Written task ▸ Write out the whole listing again, exactly as given.

Data for this exercise ▸
=-=-=-=-=

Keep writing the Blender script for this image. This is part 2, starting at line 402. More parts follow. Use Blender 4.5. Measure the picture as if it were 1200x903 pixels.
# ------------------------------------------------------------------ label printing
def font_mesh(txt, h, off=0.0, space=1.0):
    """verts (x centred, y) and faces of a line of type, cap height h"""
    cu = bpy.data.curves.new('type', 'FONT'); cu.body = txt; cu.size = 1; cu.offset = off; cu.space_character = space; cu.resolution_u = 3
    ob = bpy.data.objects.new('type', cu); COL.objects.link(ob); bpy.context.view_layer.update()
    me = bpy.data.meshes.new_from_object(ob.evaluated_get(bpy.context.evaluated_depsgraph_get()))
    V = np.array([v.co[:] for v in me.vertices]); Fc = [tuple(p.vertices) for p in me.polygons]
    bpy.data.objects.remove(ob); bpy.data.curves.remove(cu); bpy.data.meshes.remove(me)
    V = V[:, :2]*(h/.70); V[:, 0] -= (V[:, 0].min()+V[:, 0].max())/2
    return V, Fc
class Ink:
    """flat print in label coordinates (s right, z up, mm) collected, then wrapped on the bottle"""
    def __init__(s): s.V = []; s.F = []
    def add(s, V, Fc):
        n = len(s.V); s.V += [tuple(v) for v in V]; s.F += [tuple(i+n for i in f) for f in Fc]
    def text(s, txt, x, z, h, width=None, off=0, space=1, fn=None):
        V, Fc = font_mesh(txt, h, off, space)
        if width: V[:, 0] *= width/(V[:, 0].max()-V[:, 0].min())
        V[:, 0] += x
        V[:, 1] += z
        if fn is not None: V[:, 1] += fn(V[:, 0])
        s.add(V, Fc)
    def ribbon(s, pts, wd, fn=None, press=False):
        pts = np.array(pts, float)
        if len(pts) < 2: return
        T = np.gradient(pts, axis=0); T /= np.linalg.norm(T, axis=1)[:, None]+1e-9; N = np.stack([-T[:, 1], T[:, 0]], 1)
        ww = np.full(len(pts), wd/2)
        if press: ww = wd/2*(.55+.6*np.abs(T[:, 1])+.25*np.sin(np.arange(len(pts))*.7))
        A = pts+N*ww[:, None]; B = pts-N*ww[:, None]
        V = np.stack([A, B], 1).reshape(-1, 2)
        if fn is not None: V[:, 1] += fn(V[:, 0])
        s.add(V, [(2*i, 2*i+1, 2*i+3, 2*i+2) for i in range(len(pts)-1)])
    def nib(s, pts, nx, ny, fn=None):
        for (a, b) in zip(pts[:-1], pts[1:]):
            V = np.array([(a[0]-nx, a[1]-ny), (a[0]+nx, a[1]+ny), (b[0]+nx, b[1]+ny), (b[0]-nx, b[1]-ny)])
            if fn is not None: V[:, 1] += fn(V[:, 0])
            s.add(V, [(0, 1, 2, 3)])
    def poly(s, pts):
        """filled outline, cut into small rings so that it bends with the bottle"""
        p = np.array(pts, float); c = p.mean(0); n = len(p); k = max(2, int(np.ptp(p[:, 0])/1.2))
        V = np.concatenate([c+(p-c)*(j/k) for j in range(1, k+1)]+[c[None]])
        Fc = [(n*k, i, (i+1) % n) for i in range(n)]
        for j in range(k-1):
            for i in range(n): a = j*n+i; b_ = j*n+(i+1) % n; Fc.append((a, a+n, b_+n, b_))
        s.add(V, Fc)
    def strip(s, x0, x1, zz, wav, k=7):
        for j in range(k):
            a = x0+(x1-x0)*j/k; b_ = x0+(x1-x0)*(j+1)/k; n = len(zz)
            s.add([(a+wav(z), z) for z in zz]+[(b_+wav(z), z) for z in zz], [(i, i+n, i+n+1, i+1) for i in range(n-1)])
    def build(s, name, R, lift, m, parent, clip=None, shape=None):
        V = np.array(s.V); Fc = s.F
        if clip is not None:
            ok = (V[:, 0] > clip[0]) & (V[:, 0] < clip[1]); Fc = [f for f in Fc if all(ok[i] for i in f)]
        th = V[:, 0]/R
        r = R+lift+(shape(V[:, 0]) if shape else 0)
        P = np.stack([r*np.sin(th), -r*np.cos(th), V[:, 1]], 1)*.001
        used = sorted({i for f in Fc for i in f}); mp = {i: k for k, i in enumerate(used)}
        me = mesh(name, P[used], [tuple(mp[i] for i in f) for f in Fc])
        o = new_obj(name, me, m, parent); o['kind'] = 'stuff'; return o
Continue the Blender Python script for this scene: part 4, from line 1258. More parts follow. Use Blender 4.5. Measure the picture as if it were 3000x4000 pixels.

=-=-=-=-=

Final result ▸
Keep writing the Blender script for this image. This is part 2, starting at line 402. More parts follow. Use Blender 4.5. Measure the picture as if it were 1200x903 pixels.
# ------------------------------------------------------------------ label printing
def font_mesh(txt, h, off=0.0, space=1.0):
    """verts (x centred, y) and faces of a line of type, cap height h"""
    cu = bpy.data.curves.new('type', 'FONT'); cu.body = txt; cu.size = 1; cu.offset = off; cu.space_character = space; cu.resolution_u = 3
    ob = bpy.data.objects.new('type', cu); COL.objects.link(ob); bpy.context.view_layer.update()
    me = bpy.data.meshes.new_from_object(ob.evaluated_get(bpy.context.evaluated_depsgraph_get()))
    V = np.array([v.co[:] for v in me.vertices]); Fc = [tuple(p.vertices) for p in me.polygons]
    bpy.data.objects.remove(ob); bpy.data.curves.remove(cu); bpy.data.meshes.remove(me)
    V = V[:, :2]*(h/.70); V[:, 0] -= (V[:, 0].min()+V[:, 0].max())/2
    return V, Fc
class Ink:
    """flat print in label coordinates (s right, z up, mm) collected, then wrapped on the bottle"""
    def __init__(s): s.V = []; s.F = []
    def add(s, V, Fc):
        n = len(s.V); s.V += [tuple(v) for v in V]; s.F += [tuple(i+n for i in f) for f in Fc]
    def text(s, txt, x, z, h, width=None, off=0, space=1, fn=None):
        V, Fc = font_mesh(txt, h, off, space)
        if width: V[:, 0] *= width/(V[:, 0].max()-V[:, 0].min())
        V[:, 0] += x
        V[:, 1] += z
        if fn is not None: V[:, 1] += fn(V[:, 0])
        s.add(V, Fc)
    def ribbon(s, pts, wd, fn=None, press=False):
        pts = np.array(pts, float)
        if len(pts) < 2: return
        T = np.gradient(pts, axis=0); T /= np.linalg.norm(T, axis=1)[:, None]+1e-9; N = np.stack([-T[:, 1], T[:, 0]], 1)
        ww = np.full(len(pts), wd/2)
        if press: ww = wd/2*(.55+.6*np.abs(T[:, 1])+.25*np.sin(np.arange(len(pts))*.7))
        A = pts+N*ww[:, None]; B = pts-N*ww[:, None]
        V = np.stack([A, B], 1).reshape(-1, 2)
        if fn is not None: V[:, 1] += fn(V[:, 0])
        s.add(V, [(2*i, 2*i+1, 2*i+3, 2*i+2) for i in range(len(pts)-1)])
    def nib(s, pts, nx, ny, fn=None):
        for (a, b) in zip(pts[:-1], pts[1:]):
            V = np.array([(a[0]-nx, a[1]-ny), (a[0]+nx, a[1]+ny), (b[0]+nx, b[1]+ny), (b[0]-nx, b[1]-ny)])
            if fn is not None: V[:, 1] += fn(V[:, 0])
            s.add(V, [(0, 1, 2, 3)])
    def poly(s, pts):
        """filled outline, cut into small rings so that it bends with the bottle"""
        p = np.array(pts, float); c = p.mean(0); n = len(p); k = max(2, int(np.ptp(p[:, 0])/1.2))
        V = np.concatenate([c+(p-c)*(j/k) for j in range(1, k+1)]+[c[None]])
        Fc = [(n*k, i, (i+1) % n) for i in range(n)]
        for j in range(k-1):
            for i in range(n): a = j*n+i; b_ = j*n+(i+1) % n; Fc.append((a, a+n, b_+n, b_))
        s.add(V, Fc)
    def strip(s, x0, x1, zz, wav, k=7):
        for j in range(k):
            a = x0+(x1-x0)*j/k; b_ = x0+(x1-x0)*(j+1)/k; n = len(zz)
            s.add([(a+wav(z), z) for z in zz]+[(b_+wav(z), z) for z in zz], [(i, i+n, i+n+1, i+1) for i in range(n-1)])
    def build(s, name, R, lift, m, parent, clip=None, shape=None):
        V = np.array(s.V); Fc = s.F
        if clip is not None:
            ok = (V[:, 0] > clip[0]) & (V[:, 0] < clip[1]); Fc = [f for f in Fc if all(ok[i] for i in f)]
        th = V[:, 0]/R
        r = R+lift+(shape(V[:, 0]) if shape else 0)
        P = np.stack([r*np.sin(th), -r*np.cos(th), V[:, 1]], 1)*.001
        used = sorted({i for f in Fc for i in f}); mp = {i: k for k, i in enumerate(used)}
        me = mesh(name, P[used], [tuple(mp[i] for i in f) for f in Fc])
        o = new_obj(name, me, m, parent); o['kind'] = 'stuff'; return o
Continue the Blender Python script for this scene: part 4, from line 1258. More parts follow. Use Blender 4.5. Measure the picture as if it were 3000x4000 pixels.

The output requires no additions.